(Nonfiction, 2024)
By James P. Johnson
When he wasn’t in a cubicle writing marketing emails and promotional materials, Patrick Hutchinson would indulge in a pipe dream. His friends and acquaintances were getting married, buying a house, starting families. On social media, people were doing interesting, exciting things. His free time, spent on a worn, dog-fur-covered couch next to a perennial pile of laundry, staring at his phone, was a constant reminder that his rut was getting deeper and harder to escape. Enchanted by the idea of having a rustic place in the woods, he often went on Craigslist and looked at cabins even though he was nowhere near affording one.
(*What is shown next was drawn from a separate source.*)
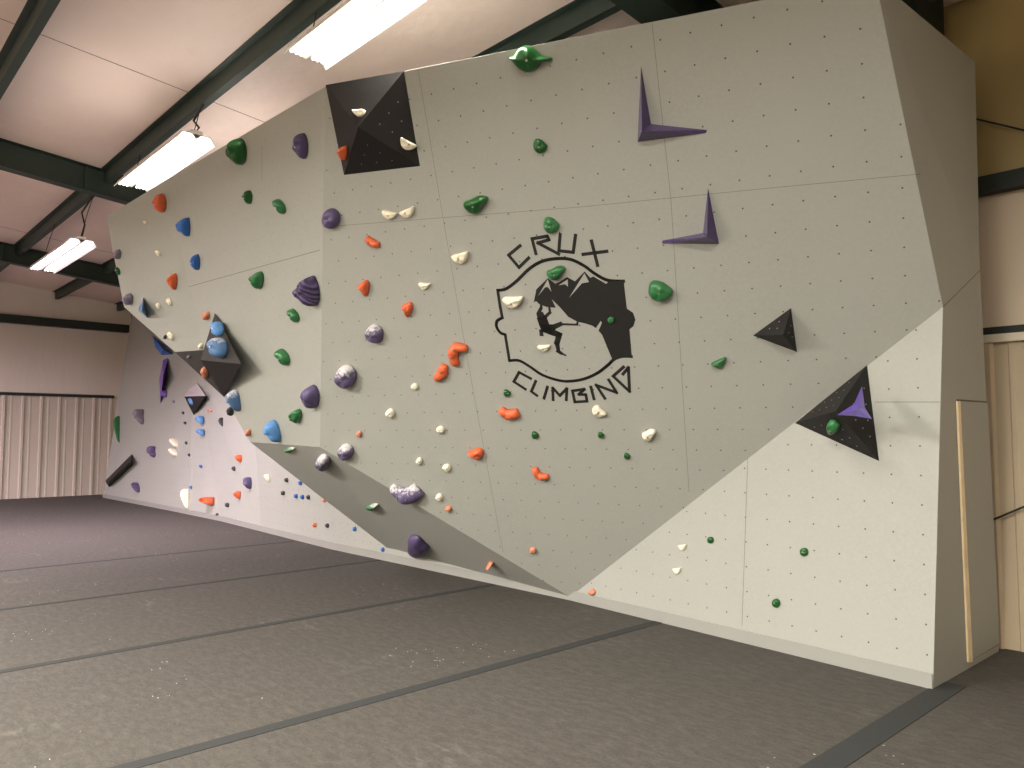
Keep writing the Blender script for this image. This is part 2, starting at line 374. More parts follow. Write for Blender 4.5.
# ------------------------------------------------------------------ holds
SH = dict(
    blob=[(math.cos(t*math.pi/5), math.sin(t*math.pi/5)) for t in range(10)],
    egg=[(-.7, .6), (-.1, 1), (.6, .75), (1, .1), (.85, -.7), (.3, -1), (-.5, -.75), (-1, -.1)],
    drop=[(-1, 1), (-.1, .8), (.75, .15), (1, -.6), (.5, -1), (-.1, -.75), (-.6, .1)],
    jug=[(-1, .35), (-.3, .75), (.5, 1), (1, .5), (.9, -.4), (.4, -1), (-.15, -.65), (-.6, -.0)],
    heart=[(-1, -.05), (-.6, .5), (.1, .95), (.8, .9), (1, -.2), (.75, -1), (.2, -.6), (-.5, -.3)],
    boot=[(-1, .35), (-.6, .95), (.1, .85), (.7, .25), (1, -.6), (.75, -1), (.2, -.8), (-.3, -.2), (-.85, -.1)],
    shell=[(-1, -.1), (-.4, .45), (.15, .95), (.55, .9), (.95, .2), (1, -.6), (.6, -1), (-.3, -.6)],
    shield=[(-.8, 1), (.0, .95), (.6, .35), (1, -.1), (.5, -.8), (-.3, -1), (-.9, -.6), (-.95, .2)],
    leaf=[(-1, .15), (-.75, .3), (-.45, .9), (-.1, 1), (.2, .75), (.6, .2), (1, .1), (1, -.15), (.62, -.15), (.3, -.75), (-.1, -1), (-.5, -.75), (-.8, -.2)],
    wide=[(-1, .3), (-.5, .55), (.1, .95), (.8, .9), (1, .5), (.6, -.2), (.2, -.9), (-.4, -.95), (-.9, -.4)],
    nub=[(-.7, .9), (0, .9), (.55, .5), (1, -.0), (.7, -.7), (0, -1), (-.6, -.7), (-.9, .0)],
    tri=[(-1, -.1), (.2, .7), (1, 1), (.7, -.2), (.1, -1), (-.5, -.6)],
    bird=[(.3, 1), (.8, .9), (.6, .1), (.9, -.4), (.4, -1), (.0, -.5), (-1, -.3), (-.2, .1)],
    slab=[(-1, .25), (-.9, .55), (.8, 1), (1, .7), (.95, -.8), (.5, -1), (-.3, -.4), (-.8, -.5)])
SH['half'] = [(-1, .75), (-.5, .82), (0, .8), (.5, .82), (1, .75), (.9, .15), (.6, -.5), (.2, -.85), (-.2, -.85), (-.6, -.5), (-.9, .15)]
SH['cut'] = [(-1, .4), (-.7, .9), (-.2, 1), (.3, .4), (1, -.5), (.6, -.9), (-.2, -1), (-.8, -.6)]
def closed(ctrl, k=3):
    n = len(ctrl); out = []
    for i in range(n):
        p = [np.array(ctrl[(i+j) % n], float) for j in (-1, 0, 1, 2)]
        for t in range(k):
            t /= k; out.append(.5*((2*p[1])+(p[2]-p[0])*t+(2*p[0]-5*p[1]+4*p[2]-p[3])*t*t+(3*p[1]-p[0]-3*p[2]+p[3])*t**3))
    return out
def frame(P, o):
    return Matrix(((P.u[0], P.v[0], P.n[0], o[0]), (P.u[1], P.v[1], P.n[1], o[1]), (P.u[2], P.v[2], P.n[2], o[2]), (0, 0, 0, 1)))
def bolt(o, r, z, x=0, y=0):
    bm = bmesh.new(); tube(bm, [(x, y, z-.03), (x, y, z+.002)], r, 8)
    link('bolt', bm, M['bolt'], o)
def proj(p):
    d = p-CAM; return np.array([512+FPX*(d@Rt)/(d@Fw), 384-FPX*(d@Up)/(d@Fw)])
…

A tiny, 120-square-foot cabin in the Cascade foothills, three hours from his place in Seattle, intrigued him. After the owner said there were other interested parties, he borrowed money from his mother and paid the full $7,500 asking price. Habitable, but in need of repair, built partly with reused materials on a small lot, it had no electricity, water, bathroom or cell service. Anything dropped on the floor would roll away because it was not level.
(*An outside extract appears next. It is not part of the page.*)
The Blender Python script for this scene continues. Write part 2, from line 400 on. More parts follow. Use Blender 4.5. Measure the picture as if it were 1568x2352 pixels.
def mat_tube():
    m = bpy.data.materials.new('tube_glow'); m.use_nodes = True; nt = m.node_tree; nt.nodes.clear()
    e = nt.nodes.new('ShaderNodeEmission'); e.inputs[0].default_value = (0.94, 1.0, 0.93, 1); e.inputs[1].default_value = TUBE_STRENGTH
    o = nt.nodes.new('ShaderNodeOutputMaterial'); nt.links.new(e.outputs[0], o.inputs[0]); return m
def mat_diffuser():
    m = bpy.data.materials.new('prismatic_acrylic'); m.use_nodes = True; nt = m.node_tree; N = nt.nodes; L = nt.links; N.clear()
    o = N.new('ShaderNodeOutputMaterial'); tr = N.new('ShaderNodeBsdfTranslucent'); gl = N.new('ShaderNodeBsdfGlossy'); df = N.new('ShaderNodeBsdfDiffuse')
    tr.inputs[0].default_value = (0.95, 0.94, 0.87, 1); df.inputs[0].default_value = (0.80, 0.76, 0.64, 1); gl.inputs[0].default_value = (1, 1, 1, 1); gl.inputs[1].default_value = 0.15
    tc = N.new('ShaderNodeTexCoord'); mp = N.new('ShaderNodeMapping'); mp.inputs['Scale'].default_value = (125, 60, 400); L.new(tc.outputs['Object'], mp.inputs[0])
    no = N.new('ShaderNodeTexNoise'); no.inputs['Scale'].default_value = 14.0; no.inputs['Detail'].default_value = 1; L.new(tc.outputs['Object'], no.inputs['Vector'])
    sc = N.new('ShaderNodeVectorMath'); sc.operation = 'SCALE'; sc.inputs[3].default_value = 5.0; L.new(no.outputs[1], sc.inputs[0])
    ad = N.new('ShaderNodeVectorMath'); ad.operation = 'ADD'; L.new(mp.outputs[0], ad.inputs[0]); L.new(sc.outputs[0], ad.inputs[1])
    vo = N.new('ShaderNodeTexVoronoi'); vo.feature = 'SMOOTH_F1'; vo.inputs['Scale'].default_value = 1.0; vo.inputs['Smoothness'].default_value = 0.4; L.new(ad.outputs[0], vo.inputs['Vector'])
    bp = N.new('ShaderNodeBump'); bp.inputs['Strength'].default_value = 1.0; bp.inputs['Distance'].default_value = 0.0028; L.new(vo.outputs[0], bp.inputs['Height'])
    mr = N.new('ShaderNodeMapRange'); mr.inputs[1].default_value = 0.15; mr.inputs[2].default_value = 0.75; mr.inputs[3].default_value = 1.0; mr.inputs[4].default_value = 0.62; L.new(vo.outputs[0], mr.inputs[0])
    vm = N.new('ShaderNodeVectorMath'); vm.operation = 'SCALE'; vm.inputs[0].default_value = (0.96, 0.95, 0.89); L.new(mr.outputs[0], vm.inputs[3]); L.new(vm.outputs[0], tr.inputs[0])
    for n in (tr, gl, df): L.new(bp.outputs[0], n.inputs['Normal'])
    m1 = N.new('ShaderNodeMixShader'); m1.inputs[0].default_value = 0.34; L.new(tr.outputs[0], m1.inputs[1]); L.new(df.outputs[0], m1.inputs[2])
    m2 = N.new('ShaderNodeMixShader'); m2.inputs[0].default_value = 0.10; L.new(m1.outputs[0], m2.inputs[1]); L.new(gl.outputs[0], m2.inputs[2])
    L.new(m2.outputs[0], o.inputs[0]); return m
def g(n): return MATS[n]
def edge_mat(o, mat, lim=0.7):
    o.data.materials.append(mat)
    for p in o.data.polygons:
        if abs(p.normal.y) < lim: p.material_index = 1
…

But weekends at his new place were fulfilling and brought him back to life. He invited friends, and, between barbecues and conversations over beer, they undertook projects to make the cabin comfortable. It was a learn-as-you-go endeavor—lacking not just carpentry skills, Hutchinson and his millennial friends had to learn about tools too.
A book about buying and fixing a cabin isn’t a plot that sparks intrigue and fascination. Yet Hutchinson makes work-project issues, neighborhood characters and other situations interesting. I didn’t laugh loudly, but his generous application of humor made me chuckle and giggle more often than any book I’ve read in a long time. Reading it gave me a lift too.